Despite dismissing those who criticise her, she admits that she’s not completely impervious to “the nasty things that are said and written”.
“I’m much too thin-skinned in a way,” she says. “Neil’s always saying, come on get a grip it doesn’t matter but it does hurt me, of course it does. But you can’t live your life in the public eye and then complain about it. If you don’t like it, get out, basically.”
And Christine obviously loves the spotlight. This month she’s preparing to appear as the Fairy Godmother in the pantomime of Cinderalla in Kettering, with Neil as Baron Hardup.
“I’m currently trying to jam the fairy lines into my head,” she says. “I have great big long monologues, which are fun, all sorts of rhyming couplets and things. It’s a scream.
“Neil finds me wondering round the house exclaiming about Buttons and Dandino and all this.
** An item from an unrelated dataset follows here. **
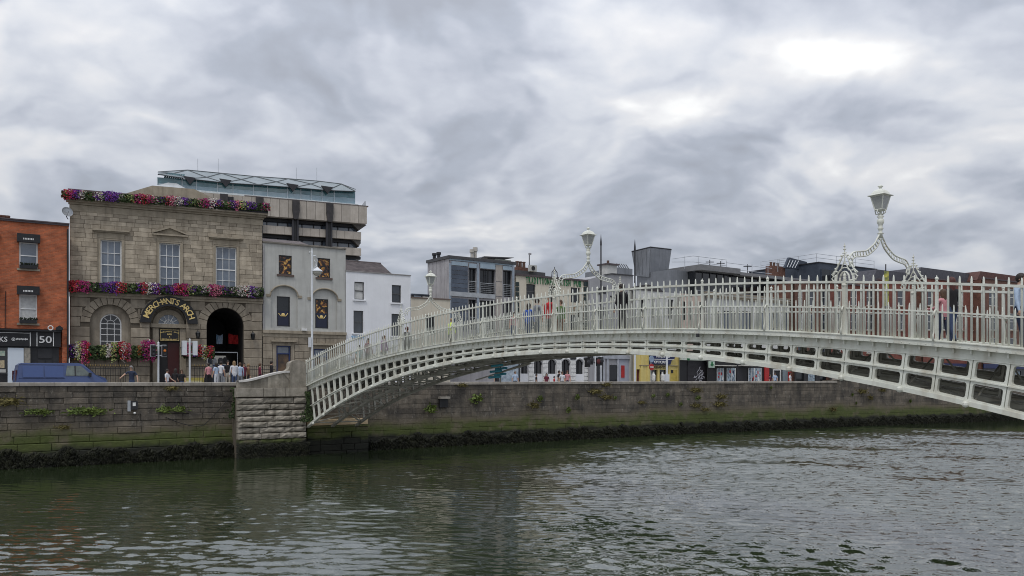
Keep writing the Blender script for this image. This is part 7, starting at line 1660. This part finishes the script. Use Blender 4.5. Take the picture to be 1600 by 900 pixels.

But it’s fun and we’re actually really looking forward to doing it.”
I ask if she ever gets tired of performing, particularly with some of the less glamorous sounding functions she appears at.
“Well, it’s part of what I do, it’s part of how I earn a living,” she says.
“Unfortunately I’m not Lady Muck sitting back with a houseful of servants. I have to work.”
But although it may be a job, she insists it’s a job she loves – and if the odd function is not such great fun she holds herself responsible.
“That’s my fault because I’m there to entertain,” she says.
And I expect she rarely disappoints, because Christine Hamilton is serious about the business of entertaining people. And, although the couple may be mocked by some, as long as they’re enjoying themselves they don’t care very much – and why should they?
“We enjoy what we do, it’s so much fun,” Christine says. “We’re not thinking, gosh, what are we going to do next, the phone just rings or an email arrives and we think, oh well, why not? Let’s do that.”
Christine and Neil Hamilton are in Cinderella at The Lighthouse Theatre, Kettering, from December 13th – 31st.